Our 99-year-old family-owned company lost 75 million board feet of timber in last September’s Santiam Fire. Trees of varying ages that were planted on 6,000 acres of company-owned land north of our mills in Lyons, Oregon, went up in smoke.
Salvage logging and replanting began immediately. Last winter, we planted 456,000 new seedlings. Another three million will be planted this year and next.
Much worse than our loss were the losses suffered by 700 families in the Santiam Canyon who lost their homes and businesses. Detroit and Gates were overrun by wind-driven flames on Sept. 9. High winds blew down power lines between Detroit and Mehama, sparking 13 fires.
Parts of Mills City and Lyons also burned, but the losses would have been much worse had the fire burned further west into Stayton and Salem. Instead, the wind shifted and it turned north into our lands.
Oregon is in big trouble – a direct result of an unprecedented wildfire crisis that is sweeping the western United States, posing an alarming and increasing risk to our state’s forests, rural communities and family-owned businesses.
Last summer’s 402,274-acre Santiam Fire was far from the worst wildfire to burn on federal lands. By far the worst was northern California’s 1,032,648-acre August Complex.

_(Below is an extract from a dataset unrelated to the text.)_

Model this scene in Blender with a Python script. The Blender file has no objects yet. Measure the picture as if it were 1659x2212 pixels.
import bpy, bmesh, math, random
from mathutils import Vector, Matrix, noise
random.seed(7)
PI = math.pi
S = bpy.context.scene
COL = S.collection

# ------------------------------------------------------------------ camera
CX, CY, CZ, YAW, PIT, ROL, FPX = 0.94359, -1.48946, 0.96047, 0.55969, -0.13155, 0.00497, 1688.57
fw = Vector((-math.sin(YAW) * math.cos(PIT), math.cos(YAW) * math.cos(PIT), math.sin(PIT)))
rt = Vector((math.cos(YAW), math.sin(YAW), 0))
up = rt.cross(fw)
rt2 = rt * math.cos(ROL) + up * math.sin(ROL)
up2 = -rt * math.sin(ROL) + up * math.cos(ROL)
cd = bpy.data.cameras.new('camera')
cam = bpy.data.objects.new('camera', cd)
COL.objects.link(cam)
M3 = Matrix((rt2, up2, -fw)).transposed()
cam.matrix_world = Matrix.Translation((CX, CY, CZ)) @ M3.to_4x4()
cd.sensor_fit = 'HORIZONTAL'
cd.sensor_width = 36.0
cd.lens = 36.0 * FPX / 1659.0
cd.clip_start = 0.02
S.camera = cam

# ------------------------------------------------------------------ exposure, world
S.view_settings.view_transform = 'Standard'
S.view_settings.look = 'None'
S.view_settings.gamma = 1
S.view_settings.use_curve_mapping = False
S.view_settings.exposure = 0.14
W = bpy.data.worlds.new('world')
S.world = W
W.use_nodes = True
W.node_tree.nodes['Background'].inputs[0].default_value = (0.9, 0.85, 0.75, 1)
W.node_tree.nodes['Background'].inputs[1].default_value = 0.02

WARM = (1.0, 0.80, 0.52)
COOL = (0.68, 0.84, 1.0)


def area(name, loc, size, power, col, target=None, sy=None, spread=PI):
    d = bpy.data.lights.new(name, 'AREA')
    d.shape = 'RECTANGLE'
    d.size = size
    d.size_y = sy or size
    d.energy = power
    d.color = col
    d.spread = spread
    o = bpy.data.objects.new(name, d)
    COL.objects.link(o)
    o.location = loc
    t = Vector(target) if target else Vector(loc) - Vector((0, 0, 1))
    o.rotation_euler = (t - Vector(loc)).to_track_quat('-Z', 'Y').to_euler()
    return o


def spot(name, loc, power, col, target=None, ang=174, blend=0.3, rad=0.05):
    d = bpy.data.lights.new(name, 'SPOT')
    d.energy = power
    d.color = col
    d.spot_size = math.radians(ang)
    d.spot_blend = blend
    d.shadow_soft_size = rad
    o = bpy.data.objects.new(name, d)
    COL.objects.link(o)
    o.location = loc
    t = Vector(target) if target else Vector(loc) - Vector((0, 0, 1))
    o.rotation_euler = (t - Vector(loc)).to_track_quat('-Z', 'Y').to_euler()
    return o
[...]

The lightning-caused, wind-driven fire blew 38 separate fires into one giant fire that raced across six counties and wasn’t contained until Nov. 11. It was twice the size of the 2002 Biscuit Fire, Oregon’s largest in modern history.
For perspective, we have to go back to 1910, the year the Big Burn destroyed three million acres in northern Idaho and western Montana, most of it in a 48-hour firestorm that leveled several towns. Eighty-six died, one more than the death toll in the 2018 Camp Fire, which destroyed Paradise, California.
Frankly, I think there is a Camp Fire in Oregon’s future. I also believe it will be much worse than the four Tillamook fires that burned some 350,000 acres in today’s Tillamook State Forest between 1933 and 1951.